start
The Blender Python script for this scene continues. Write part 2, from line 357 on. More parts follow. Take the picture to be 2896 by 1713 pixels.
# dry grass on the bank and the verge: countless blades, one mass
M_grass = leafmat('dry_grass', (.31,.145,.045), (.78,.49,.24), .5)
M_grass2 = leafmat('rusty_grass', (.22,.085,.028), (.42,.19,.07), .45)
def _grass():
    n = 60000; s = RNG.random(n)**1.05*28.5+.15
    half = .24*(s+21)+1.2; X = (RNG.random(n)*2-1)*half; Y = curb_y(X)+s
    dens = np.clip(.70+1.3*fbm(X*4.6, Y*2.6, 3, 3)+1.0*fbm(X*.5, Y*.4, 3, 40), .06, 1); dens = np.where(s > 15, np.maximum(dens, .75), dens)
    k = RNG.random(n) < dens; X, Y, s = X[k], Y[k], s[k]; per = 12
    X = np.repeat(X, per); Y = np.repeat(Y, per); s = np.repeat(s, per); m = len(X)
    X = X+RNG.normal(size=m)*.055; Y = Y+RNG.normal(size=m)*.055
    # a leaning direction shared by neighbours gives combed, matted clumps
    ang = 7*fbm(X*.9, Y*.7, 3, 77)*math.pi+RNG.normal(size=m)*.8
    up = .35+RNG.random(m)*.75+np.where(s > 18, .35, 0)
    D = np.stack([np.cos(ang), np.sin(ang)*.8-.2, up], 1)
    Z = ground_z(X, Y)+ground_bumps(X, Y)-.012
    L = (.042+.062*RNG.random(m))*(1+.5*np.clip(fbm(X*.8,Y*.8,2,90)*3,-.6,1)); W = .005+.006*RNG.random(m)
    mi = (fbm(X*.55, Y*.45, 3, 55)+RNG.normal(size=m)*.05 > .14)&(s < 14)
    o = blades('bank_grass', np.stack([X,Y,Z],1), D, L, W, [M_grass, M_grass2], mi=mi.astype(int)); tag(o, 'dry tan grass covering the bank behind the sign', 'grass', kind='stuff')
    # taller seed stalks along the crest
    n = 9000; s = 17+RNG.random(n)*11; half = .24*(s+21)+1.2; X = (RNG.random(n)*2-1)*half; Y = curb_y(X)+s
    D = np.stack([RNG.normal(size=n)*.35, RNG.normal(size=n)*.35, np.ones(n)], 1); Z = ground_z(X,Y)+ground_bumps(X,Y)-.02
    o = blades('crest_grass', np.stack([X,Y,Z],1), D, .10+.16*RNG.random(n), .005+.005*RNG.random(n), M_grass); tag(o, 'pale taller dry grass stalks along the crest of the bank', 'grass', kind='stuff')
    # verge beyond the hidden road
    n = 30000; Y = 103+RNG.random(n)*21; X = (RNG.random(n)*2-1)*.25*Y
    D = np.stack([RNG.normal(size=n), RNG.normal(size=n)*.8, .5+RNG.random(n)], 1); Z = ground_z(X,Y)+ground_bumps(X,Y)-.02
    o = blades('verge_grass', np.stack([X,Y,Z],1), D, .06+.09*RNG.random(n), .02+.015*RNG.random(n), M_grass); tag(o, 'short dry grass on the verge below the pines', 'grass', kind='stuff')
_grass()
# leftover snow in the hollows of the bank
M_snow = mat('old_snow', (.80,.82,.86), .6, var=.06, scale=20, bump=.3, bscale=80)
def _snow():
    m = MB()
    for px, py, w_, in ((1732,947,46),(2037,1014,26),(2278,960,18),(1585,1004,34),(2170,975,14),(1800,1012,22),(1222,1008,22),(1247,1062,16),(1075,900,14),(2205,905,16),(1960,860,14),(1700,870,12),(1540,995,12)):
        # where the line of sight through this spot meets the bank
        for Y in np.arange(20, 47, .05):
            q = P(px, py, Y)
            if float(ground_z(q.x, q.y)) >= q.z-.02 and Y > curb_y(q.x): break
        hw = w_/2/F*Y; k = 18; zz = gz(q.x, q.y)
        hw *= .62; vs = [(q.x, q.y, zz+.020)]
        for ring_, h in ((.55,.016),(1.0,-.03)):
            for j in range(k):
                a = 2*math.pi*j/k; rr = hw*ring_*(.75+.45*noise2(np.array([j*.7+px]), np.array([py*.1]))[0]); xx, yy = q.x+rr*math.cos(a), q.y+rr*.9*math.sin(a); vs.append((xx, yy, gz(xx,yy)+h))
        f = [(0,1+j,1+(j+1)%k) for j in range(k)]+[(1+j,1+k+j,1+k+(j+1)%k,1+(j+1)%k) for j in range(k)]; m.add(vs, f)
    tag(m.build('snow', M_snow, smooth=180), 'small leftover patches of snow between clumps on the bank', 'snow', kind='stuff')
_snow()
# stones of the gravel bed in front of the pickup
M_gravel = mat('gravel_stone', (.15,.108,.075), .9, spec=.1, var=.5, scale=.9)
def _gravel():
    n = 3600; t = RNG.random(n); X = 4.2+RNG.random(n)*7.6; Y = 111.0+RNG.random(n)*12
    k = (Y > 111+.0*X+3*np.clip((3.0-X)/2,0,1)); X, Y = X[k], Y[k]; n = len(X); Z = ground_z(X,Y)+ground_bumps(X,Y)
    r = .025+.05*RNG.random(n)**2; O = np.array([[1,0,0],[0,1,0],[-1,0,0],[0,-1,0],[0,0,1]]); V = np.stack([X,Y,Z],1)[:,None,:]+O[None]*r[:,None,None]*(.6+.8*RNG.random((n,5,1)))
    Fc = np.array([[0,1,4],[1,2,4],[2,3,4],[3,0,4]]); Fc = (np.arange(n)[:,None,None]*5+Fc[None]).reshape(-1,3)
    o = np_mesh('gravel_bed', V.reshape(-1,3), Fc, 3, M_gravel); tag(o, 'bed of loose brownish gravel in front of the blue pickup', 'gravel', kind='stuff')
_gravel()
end
Exercise brief: Scan the data for the word "this" and copy every line where it shows up.

Expected output:
The Blender Python script for this scene continues. Write part 2, from line 357 on. More parts follow. Take the picture to be 2896 by 1713 pixels.
        # where the line of sight through this spot meets the bank